Data centers are a billion-euro market in Germany

In 2017, the German market for data centers broke the billion euro barrier. Yet, the country is lagging behind in comparison with other countries, and high energy prices and lengthy approval procedures are hampering growth.

31 Jan. 2018 David Schahinian

According to a study conducted by the Borderstep Institute for Innovation and Sustainability on behalf of digital association Bitkom , data centers in Germany are continuing to see double-digit growth. In addition, the number of data center jobs has risen by 15,000 since 2014 to 130,000 full-time employees today; a further 85,000 jobs are directly linked to data centers.
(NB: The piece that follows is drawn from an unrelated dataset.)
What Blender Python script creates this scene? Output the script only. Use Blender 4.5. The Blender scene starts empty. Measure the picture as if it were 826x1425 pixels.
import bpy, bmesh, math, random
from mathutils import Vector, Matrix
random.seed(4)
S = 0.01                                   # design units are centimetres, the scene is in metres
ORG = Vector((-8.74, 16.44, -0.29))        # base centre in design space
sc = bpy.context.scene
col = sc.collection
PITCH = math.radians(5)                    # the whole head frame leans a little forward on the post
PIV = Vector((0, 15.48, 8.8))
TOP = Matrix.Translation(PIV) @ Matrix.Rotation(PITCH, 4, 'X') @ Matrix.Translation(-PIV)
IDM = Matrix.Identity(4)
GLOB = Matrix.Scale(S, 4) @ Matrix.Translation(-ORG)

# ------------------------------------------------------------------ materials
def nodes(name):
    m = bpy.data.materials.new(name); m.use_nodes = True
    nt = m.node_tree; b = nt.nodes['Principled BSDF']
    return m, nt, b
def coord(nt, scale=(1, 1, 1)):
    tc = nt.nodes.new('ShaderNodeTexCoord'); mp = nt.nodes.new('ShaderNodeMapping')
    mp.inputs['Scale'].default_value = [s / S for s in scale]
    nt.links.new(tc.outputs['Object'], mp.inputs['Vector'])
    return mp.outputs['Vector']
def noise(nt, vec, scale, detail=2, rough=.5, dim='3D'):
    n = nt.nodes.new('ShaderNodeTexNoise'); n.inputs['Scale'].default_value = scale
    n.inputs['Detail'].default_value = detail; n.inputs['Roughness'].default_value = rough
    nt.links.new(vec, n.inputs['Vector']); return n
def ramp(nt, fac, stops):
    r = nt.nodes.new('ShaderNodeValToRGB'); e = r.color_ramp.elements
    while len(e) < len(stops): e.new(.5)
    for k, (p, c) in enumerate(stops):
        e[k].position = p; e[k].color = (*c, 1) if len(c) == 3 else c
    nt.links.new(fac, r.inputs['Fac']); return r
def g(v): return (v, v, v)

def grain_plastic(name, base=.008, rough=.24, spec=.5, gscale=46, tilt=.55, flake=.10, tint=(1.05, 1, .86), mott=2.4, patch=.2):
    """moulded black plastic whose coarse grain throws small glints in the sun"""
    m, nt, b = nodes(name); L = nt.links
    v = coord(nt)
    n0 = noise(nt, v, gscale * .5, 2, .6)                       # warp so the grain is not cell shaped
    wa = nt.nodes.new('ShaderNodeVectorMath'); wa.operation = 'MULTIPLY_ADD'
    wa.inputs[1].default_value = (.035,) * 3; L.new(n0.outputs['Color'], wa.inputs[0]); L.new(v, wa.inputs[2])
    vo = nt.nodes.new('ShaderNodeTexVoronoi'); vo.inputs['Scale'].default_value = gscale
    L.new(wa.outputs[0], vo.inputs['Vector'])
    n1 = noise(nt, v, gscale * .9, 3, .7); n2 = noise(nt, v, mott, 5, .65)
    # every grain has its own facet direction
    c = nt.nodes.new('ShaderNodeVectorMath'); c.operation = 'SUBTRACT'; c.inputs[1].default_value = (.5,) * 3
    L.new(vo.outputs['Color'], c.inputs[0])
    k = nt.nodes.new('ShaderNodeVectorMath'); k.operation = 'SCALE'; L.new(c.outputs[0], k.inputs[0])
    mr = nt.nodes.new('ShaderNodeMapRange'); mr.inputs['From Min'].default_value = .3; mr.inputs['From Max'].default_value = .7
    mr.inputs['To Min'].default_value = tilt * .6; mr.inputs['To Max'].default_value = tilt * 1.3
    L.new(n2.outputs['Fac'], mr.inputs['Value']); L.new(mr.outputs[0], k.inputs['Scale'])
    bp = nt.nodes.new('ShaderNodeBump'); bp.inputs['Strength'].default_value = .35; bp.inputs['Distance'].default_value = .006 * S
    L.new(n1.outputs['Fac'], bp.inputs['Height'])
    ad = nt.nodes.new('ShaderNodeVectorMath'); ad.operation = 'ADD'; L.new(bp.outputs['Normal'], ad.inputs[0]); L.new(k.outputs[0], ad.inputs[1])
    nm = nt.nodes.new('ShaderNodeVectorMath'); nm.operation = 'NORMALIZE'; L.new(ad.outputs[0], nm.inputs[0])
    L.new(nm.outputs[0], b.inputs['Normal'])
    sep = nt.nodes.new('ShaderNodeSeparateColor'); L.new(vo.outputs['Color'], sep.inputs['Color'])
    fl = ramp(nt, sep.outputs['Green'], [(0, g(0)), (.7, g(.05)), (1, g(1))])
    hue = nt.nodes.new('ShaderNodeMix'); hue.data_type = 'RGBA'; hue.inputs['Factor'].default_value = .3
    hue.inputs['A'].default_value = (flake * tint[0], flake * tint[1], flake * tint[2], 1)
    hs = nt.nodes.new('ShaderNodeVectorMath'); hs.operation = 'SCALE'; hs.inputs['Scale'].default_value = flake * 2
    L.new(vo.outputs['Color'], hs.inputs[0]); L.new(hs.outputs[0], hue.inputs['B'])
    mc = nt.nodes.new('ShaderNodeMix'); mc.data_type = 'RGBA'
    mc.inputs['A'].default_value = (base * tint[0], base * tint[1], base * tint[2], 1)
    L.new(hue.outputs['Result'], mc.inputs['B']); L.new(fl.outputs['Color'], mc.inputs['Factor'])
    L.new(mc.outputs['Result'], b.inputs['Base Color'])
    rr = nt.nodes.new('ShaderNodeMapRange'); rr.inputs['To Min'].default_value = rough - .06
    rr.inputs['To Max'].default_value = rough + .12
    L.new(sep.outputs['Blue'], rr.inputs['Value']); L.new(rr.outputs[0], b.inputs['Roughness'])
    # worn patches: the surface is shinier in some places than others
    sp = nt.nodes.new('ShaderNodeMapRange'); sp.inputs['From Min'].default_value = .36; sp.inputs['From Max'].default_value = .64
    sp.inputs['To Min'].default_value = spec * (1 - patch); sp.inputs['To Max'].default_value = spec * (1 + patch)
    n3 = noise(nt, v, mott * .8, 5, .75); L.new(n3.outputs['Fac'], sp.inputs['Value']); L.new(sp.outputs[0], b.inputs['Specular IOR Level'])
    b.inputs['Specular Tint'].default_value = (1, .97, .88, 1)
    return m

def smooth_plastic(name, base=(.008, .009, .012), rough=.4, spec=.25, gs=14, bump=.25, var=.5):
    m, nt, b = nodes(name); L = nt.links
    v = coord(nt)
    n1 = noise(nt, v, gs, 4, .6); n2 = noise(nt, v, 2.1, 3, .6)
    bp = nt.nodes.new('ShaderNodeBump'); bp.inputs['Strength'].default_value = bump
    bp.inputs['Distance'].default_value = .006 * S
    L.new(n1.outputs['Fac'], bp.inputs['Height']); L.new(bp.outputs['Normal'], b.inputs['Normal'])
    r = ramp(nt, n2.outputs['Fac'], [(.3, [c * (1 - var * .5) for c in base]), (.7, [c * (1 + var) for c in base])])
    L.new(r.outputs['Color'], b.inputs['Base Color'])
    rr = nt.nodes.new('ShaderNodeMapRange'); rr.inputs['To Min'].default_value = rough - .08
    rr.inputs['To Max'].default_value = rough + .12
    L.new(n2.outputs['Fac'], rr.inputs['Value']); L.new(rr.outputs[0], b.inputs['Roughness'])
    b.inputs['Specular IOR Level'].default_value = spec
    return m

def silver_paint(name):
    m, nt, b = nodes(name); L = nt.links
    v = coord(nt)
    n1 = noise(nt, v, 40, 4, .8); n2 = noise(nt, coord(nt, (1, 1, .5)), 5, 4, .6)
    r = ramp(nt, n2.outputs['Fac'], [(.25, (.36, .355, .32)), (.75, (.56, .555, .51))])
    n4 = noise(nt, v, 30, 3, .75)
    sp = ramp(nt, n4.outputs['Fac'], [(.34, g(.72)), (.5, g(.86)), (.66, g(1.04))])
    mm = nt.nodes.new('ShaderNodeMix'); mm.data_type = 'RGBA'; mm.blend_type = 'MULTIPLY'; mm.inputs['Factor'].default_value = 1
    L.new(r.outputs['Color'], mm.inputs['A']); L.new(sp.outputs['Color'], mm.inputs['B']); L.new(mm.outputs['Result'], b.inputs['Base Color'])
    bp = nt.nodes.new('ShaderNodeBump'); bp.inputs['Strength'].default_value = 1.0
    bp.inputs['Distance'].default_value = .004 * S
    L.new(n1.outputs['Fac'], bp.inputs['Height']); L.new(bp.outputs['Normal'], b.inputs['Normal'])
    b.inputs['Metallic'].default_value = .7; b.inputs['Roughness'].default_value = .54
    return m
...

Current trends such as cloud computing, Industry 4.0, and big data are the main drivers of development. "All signs point to growth over the coming years, too," says Bitkom President Achim Berg.

However, Germany’s share of the global market is shrinking, due to a significantly more dynamic development of capacities in the US and Asia. "Germany’s competitiveness here hinges heavily on energy costs," continues Berg. Lengthy approval procedures have also hampered growth. Germany scores good to very good on energy supply security, Internet connection, data privacy, and legal security.

In summer 2017, the Borderstep Institute published a study that focused on energy demand in data centers. The result: Energy demand is rising steadily, despite significant improvements in efficiency. The institute sees a need here for innovations, such as the utilization of waste heat.